Much of the stolen crude is processed in tiny, makeshift refineries comprising hundreds of cauldrons, each of which can hold as much as 150 barrels of oil, according to Nwanze. The world’s biggest refineries handle more than 1.2 MMbpd.

Unlike politically-driven militancy, where fighters say they represent impoverished people in the Niger Delta region, stealing crude is considered a less risky option for those involved.

Multiple incidents of force majeure, a legal measure that allows companies to forgo their contractual supply obligations, have happened this year in Nigeria — even if the precise causes often remain unclear. Brent crude traded at $61.85/bbl as of 1 p.m. in London.

Nembe Creek

Aiteo Group, operator of the Nembe Creek Trunk Line to Shell’s Bonny export terminal, has been one of the hardest hit this year, halting flows through the link at least three times since January.
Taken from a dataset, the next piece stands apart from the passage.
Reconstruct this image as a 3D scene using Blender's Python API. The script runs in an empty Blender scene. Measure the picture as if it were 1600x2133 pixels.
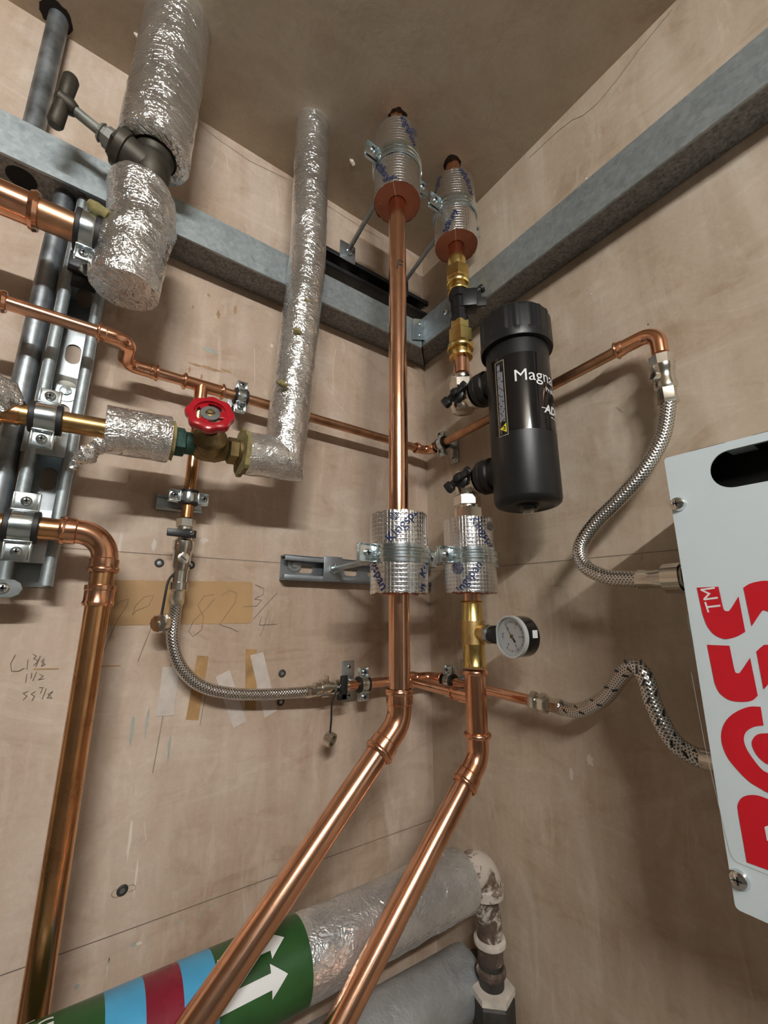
import bpy, bmesh, math, random
from mathutils import Vector, Matrix, noise
random.seed(7)
C = bpy.context.scene.collection
SC = bpy.context.scene
PI = math.pi
def V3(*a): return Vector(a[0]) if len(a) == 1 else Vector(a)

# ------------------------------------------------------------------ camera
FPX, YAW, PIT, ROL = 879.302, 0.618098, 0.233587, 0.00358
H = 2.4                                                   # ceiling height; left wall is Y=0, right wall is X=0
CAM = Vector((-0.59237, -0.67, 1.52947))
cf = Vector((math.sin(YAW)*math.cos(PIT), math.cos(YAW)*math.cos(PIT), math.sin(PIT)))
cr0 = Vector((math.cos(YAW), -math.sin(YAW), 0)); cu0 = cr0.cross(cf)
cr = cr0*math.cos(ROL)+cu0*math.sin(ROL); cu = -cr0*math.sin(ROL)+cu0*math.cos(ROL)
cd = bpy.data.cameras.new('camera'); cam = bpy.data.objects.new('camera', cd); C.objects.link(cam)
cd.sensor_fit = 'HORIZONTAL'; cd.sensor_width = 36; cd.lens = 36*FPX/1600; cd.clip_start = .01
m = Matrix.Identity(4)
for i in range(3):
    m[i][0] = cr[i]; m[i][1] = cu[i]; m[i][2] = -cf[i]; m[i][3] = CAM[i]
cam.matrix_world = m
SC.camera = cam

# ------------------------------------------------------------------ world, lamps, exposure
w = bpy.data.worlds.new('world'); SC.world = w; w.use_nodes = True
w.node_tree.nodes['Background'].inputs[0].default_value = (.8, .9, 1, 1)
w.node_tree.nodes['Background'].inputs[1].default_value = 0.05
SC.view_settings.view_transform = 'Standard'; SC.view_settings.look = 'None'
SC.view_settings.gamma = 1; SC.view_settings.use_curve_mapping = False
SC.view_settings.exposure = 0.97
LAMPS = [(-.98, -1.57, .60, 215.0), (-1.6, -3.2, 1.15, 3.0)]   # x, y, length, tube emission of the ceiling battens; the second is an unseen lamp added as fill

# ------------------------------------------------------------------ pixel helpers (points on planes of the room)
def ray(x, y): return cf + cr*((x-800)/FPX) - cu*((y-1066.5)/FPX)
def L(x, y, d=0.0): k = ray(x, y); return CAM + k*((-d-CAM.y)/k.y)
def R(x, y, d=0.0): k = ray(x, y); return CAM + k*((-d-CAM.x)/k.x)
def Zp(x, y, z=H): k = ray(x, y); return CAM + k*((z-CAM.z)/k.z)
def proj(p): d = p-CAM; q = d.dot(cf); return 800+FPX*d.dot(cr)/q, 1066.5-FPX*d.dot(cu)/q
def hz(y, X, Y):
    lo, hi = -1.0, 4.0
    for _ in range(50):
        mm = (lo+hi)/2
        if proj(Vector((X, Y, mm)))[1] > y: lo = mm
        else: hi = mm
    return mm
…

And the challenges doesn’t appear to be getting easier. Shell lost an average of 11,000 bopd to theft in 2018, it said. That’s up from losses of 9,000 bbl of crude a day in 2017.

Chevron Corp. has also reported problems with third-party interference on its production facilities.

The rogue refineries, essentially scaled up versions of widespread gin distilleries in the region, typically employ about 100 people working in shifts. Yields from a single cauldron will include 7,500 liters of diesel, 2,000 liters of gasoline and 500 liters of kerosene a day. It costs about 4 million naira ($11,100) to construct a boiling pot.

Crude operators

Oil producers often take their own security measures, deploying daily helicopter surveillance with infrared cameras while simultaneously pushing state authorities to do more. But large-scale theft persists.

Addressing the challenge requires a “holistic approach,” Nigeria’s Oil Minister Emmanuel Kachikwu said after attending a cabinet meeting in Abuja last month.

“Oil theft is rife because there is an economic gain to be made from it,” Kachikwu said. “So we want to shut those illegal gains by creating positive and legal economic opportunities.”